On May 2, I will become another twenty-something who doesn't vote.

There are a lot of theories as to why young people don't vote; the most common being that we don't care. This is the theory thought up by middle-aged and senior voters; the majority of whom wouldn't try find out the real reason out of sheer contempt brought on by their perceived reason. Instead, they prefer to use different campaign strategies and technologies and see the stats after the fact.

While some youth may flat-out not care, the majority of youth I know, and myself, see the flaws in a system the older generation has been habitually conditioned to believe in. In the grade 11 cirriculum, parliament is described as the place where MPs gather to represent their riding's views on policy. The youth then head out to the real world, and see the paradox. No matter which party you vote for, you are voting for a party, not a representative.

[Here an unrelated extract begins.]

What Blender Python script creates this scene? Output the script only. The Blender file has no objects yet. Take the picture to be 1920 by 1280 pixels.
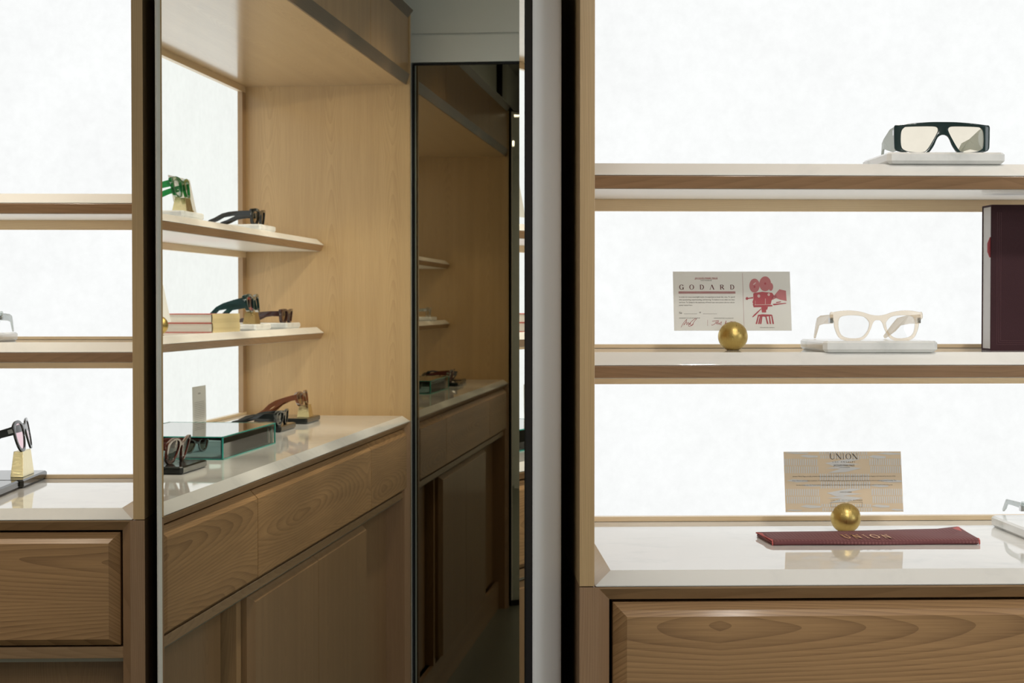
import bpy, bmesh, math, random
from mathutils import Vector, Matrix
random.seed(7)
SC = bpy.context.scene
COL = SC.collection
R = math.radians
E = 1.46                       # eye height above the floor

# ------------------------------------------------------------------ camera
cam_d = bpy.data.cameras.new('camera'); cam = bpy.data.objects.new('camera', cam_d); COL.objects.link(cam)
cam_d.sensor_width = 36; cam_d.lens = 61.193
cam.location = (0, 0, E); cam.rotation_euler = (R(90 - 1.1997), 0, R(-1.9733))
cam_d.clip_start = .05
cam_d.dof.use_dof = True; cam_d.dof.focus_distance = 2.66; cam_d.dof.aperture_fstop = 18
SC.camera = cam

# ------------------------------------------------------------------ world, exposure
w = bpy.data.worlds.new('world'); SC.world = w; w.use_nodes = True
w.node_tree.nodes['Background'].inputs[0].default_value = (.9, .95, 1, 1)
w.node_tree.nodes['Background'].inputs[1].default_value = .05
vs = SC.view_settings
vs.view_transform = 'Standard'; vs.look = 'None'; vs.gamma = 1; vs.exposure = 0
vs.use_curve_mapping = False

# ------------------------------------------------------------------ dimensions
YR, YL = 2.3178, 3.0687        # front of right / left cabinet
DS, DB, DP = .2846, .5435, .5595
ZC = E - .3771; ZCT = E - .3581          # counter: lower edge, top
ZS2 = E - .0907; ZS2T = E - .0715
ZS1 = ZS2 + .285; ZS1T = ZS2T + .285
ZTOP = E + .7117                         # underside of the upper board
CEIL = E + 1.16
XW = -3.2145                             # glazed wall on the left

# ------------------------------------------------------------------ ceiling luminaires (real panels, flush in the ceiling)
LIGHTS = [(-2.2, 1.35, .4, 6), (-1.0, 1.15, .4, 5), (.75, .65, .4, 9), (2.1, .65, .4, 5), (-2.0, -.6, .4, 5), (.5, -.8, .4, 11)]
for (lx, ly, s, pw) in LIGHTS:
    ld = bpy.data.lights.new('ceiling_lamp', 'AREA'); ld.shape = 'SQUARE'; ld.size = s; ld.energy = pw
    ld.color = (1, .965, .92)
    lo = bpy.data.objects.new('ceiling_lamp', ld); COL.objects.link(lo); lo.location = (lx, ly, CEIL - .012)

# track spotlights aimed into the cabinets: (from x, y), (aim x, y, z), watts, cone, colour
SPOTS = [((x, YL - .45), (x, YL + .45, E - .34), 50, 48, (1, .91, .76)) for x in (-2.75, -2.15, -1.55, -.95)] + \
        [((x, YR - .45), (x, YR + .45, E - .34), 22, 48, (1, .95, .88)) for x in (.62, 1.22, 1.82)] + \
        [((-1.75, .95), (-2.85, 3.40, E + .10), 78, 30, (1, .88, .66)), ((-.75, .9), (-1.30, 3.4, E + .02), 30, 28, (1, .90, .74)),
         ((.75, .15), (.75, 2.8, E + .0), 34, 34, (1, .96, .91))]
for (fx, fy), aim, pw, cone, colr in SPOTS:
    ld = bpy.data.lights.new('track_spot_lamp', 'SPOT'); ld.energy = pw; ld.spot_size = R(cone); ld.spot_blend = .4; ld.shadow_soft_size = .05; ld.color = colr
    lo = bpy.data.objects.new('track_spot_lamp', ld); COL.objects.link(lo); lo.location = (fx, fy, CEIL - .135)
    lo.rotation_euler = (Vector(aim) - lo.location).to_track_quat('-Z', 'Y').to_euler()

# cool fill added as daylight; its right-hand window is unseen and added too
ld = bpy.data.lights.new('added_daylight', 'AREA'); ld.shape = 'RECTANGLE'; ld.size = 1.3; ld.size_y = 1.5; ld.energy = 17; ld.color = (.88, .94, 1)
lo = bpy.data.objects.new('added_daylight', ld); COL.objects.link(lo); lo.location = (2.985, .35, E); lo.rotation_euler = (R(90), 0, R(90))

# ------------------------------------------------------------------ node helpers
def newmat(n):
    m = bpy.data.materials.new(n); m.use_nodes = True
    nt = m.node_tree; nt.nodes.clear()
    out = nt.nodes.new('ShaderNodeOutputMaterial')
    return m, nt, out
def node(nt, t, **k):
    n = nt.nodes.new(t)
    for a, v in k.items(): setattr(n, a, v)
    return n
def val(nt, sock, v):
    if isinstance(v, (int, float, tuple, list)): sock.default_value = v
    else: nt.links.new(v, sock)
def mth(nt, op, a, b=0., c=None):
    n = node(nt, 'ShaderNodeMath', operation=op); val(nt, n.inputs[0], a); val(nt, n.inputs[1], b)
    if c is not None: val(nt, n.inputs[2], c)
    return n.outputs[0]
def noise(nt, vec, scale, detail=3, rough=.5):
    n = node(nt, 'ShaderNodeTexNoise'); nt.links.new(vec, n.inputs['Vector'])
    n.inputs['Scale'].default_value = scale; n.inputs['Detail'].default_value = detail; n.inputs['Roughness'].default_value = rough
    return n.outputs[0]
def mixc(nt, f, a, b):
    n = node(nt, 'ShaderNodeMix', data_type='RGBA'); val(nt, n.inputs[0], f)
    for s, v in ((n.inputs[6], a), (n.inputs[7], b)):
        if isinstance(v, tuple): s.default_value = (*v[:3], 1)
        else: nt.links.new(v, s)
    return n.outputs[2]
def maprange(nt, v, a, b, c=0., d=1.):
    n = node(nt, 'ShaderNodeMapRange'); val(nt, n.inputs[0], v)
    for i, x in enumerate((a, b, c, d)): n.inputs[i + 1].default_value = x
    return n.outputs[0]
def bsdf(nt, out, color, rough=.5, metal=0., coat=0., coat_rough=.1, spec=.5, bump=None, bstr=.1):
    b = node(nt, 'ShaderNodeBsdfPrincipled')
    if isinstance(color, tuple): b.inputs['Base Color'].default_value = (*color[:3], 1)
    else: nt.links.new(color, b.inputs['Base Color'])
    val(nt, b.inputs['Roughness'], rough); b.inputs['Metallic'].default_value = metal
    b.inputs['Coat Weight'].default_value = coat; b.inputs['Coat Roughness'].default_value = coat_rough
    b.inputs['Specular IOR Level'].default_value = spec
    if bump is not None:
        bp = node(nt, 'ShaderNodeBump'); bp.inputs['Strength'].default_value = bstr; bp.inputs['Distance'].default_value = .001
        nt.links.new(bump, bp.inputs['Height']); nt.links.new(bp.outputs[0], b.inputs['Normal'])
    nt.links.new(b.outputs[0], out.inputs[0]); return b

WOODS = {}
def wood(axis, light=(.39, .232, .125), dark=(.23, .134, .068), seed=0., width=.2, ring=.8, freq=260., tilt=.06, coat=.35):
    """ash / walnut-toned veneer; axis = direction of the grain"""
    key = (axis, light, dark, seed, width, ring, freq, tilt, coat)
    if key in WOODS: return WOODS[key]
    m, nt, out = newmat('wood_grain_' + axis)
    tc = node(nt, 'ShaderNodeTexCoord'); sp = node(nt, 'ShaderNodeSeparateXYZ'); nt.links.new(tc.outputs['Object'], sp.inputs[0])
    X, Y, Z = sp.outputs
    g, a, b = {'x': (X, Y, Z), 'y': (Y, X, Z), 'z': (Z, X, Y)}[axis]
    u = mth(nt, 'ADD', mth(nt, 'ADD', a, b), seed * .37 + 5.)
    gg = mth(nt, 'ADD', g, seed * 1.7)
    cv = node(nt, 'ShaderNodeCombineXYZ'); nt.links.new(mth(nt, 'MULTIPLY', gg, .9), cv.inputs[0]); nt.links.new(mth(nt, 'MULTIPLY', u, 5.), cv.inputs[1]); cv.inputs[2].default_value = seed
    n1 = noise(nt, cv.outputs[0], 1.0, 3, .5)
    cv3 = node(nt, 'ShaderNodeCombineXYZ'); nt.links.new(mth(nt, 'MULTIPLY', gg, 5.), cv3.inputs[0]); nt.links.new(mth(nt, 'MULTIPLY', u, 30.), cv3.inputs[1]); cv3.inputs[2].default_value = seed + 3
    n3 = noise(nt, cv3.outputs[0], 1.0, 2, .5)
    pp = mth(nt, 'SUBTRACT', mth(nt, 'PINGPONG', mth(nt, 'ADD', u, mth(nt, 'MULTIPLY', n1, .035)), width), width * .5)
    yy = mth(nt, 'ADD', mth(nt, 'MULTIPLY', mth(nt, 'PINGPONG', gg, .83), tilt), mth(nt, 'MULTIPLY', n1, tilt * .8))
    r = mth(nt, 'SQRT', mth(nt, 'ADD', mth(nt, 'MULTIPLY', pp, mth(nt, 'MULTIPLY', pp, 1.6)), mth(nt, 'MULTIPLY', yy, yy)))
    r = mth(nt, 'ADD', r, mth(nt, 'MULTIPLY', n3, .0011))
    fr = mth(nt, 'FRACT', mth(nt, 'MULTIPLY', r, freq))
    rg = mth(nt, 'POWER', fr, 2.2)
    cv2 = node(nt, 'ShaderNodeCombineXYZ'); nt.links.new(mth(nt, 'MULTIPLY', gg, 9.), cv2.inputs[0]); nt.links.new(mth(nt, 'MULTIPLY', u, 520.), cv2.inputs[1]); cv2.inputs[2].default_value = seed
    fib = noise(nt, cv2.outputs[0], 1.0, 4, .65)
    cv4 = node(nt, 'ShaderNodeCombineXYZ'); nt.links.new(mth(nt, 'MULTIPLY', gg, .7), cv4.inputs[0]); nt.links.new(mth(nt, 'MULTIPLY', u, 26.), cv4.inputs[1]); cv4.inputs[2].default_value = seed + 8
    band = noise(nt, cv4.outputs[0], 1.0, 2, .5)
    f = mth(nt, 'MULTIPLY', rg, .42 * ring)
    f = mth(nt, 'ADD', f, mth(nt, 'MULTIPLY', maprange(nt, fib, .38, .68), .34))
    f = mth(nt, 'ADD', f, mth(nt, 'MULTIPLY', maprange(nt, band, .35, .65), .26))
    c = mixc(nt, f, light, dark)
    bsdf(nt, out, c, .42, coat=coat, coat_rough=.13, bump=fib, bstr=.06)
    WOODS[key] = m; return m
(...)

In the ideal, confederate father's world, candidates present ways they would try to bring their riding's voice to government. In the real, special-interest driven world, groups of like-minded individuals form a business called a "party". These parties then present their product, their policy views, to voters in an election, and force them to settle for "good enough". In short, we're supposed to elect MPs to represent our interests in parliament. What we have is a system in which MPs represent their party's interests, and then defend said party from us.

I'll be the first to admit nothing could ever perfect, but in Canada, our system of government actually works vice versa to how it was designed. Somebody call the Guiness people. The youth don't vote because we have a fresher memory of the way things should work, and we refused to support a system that doesn't work by participating in it.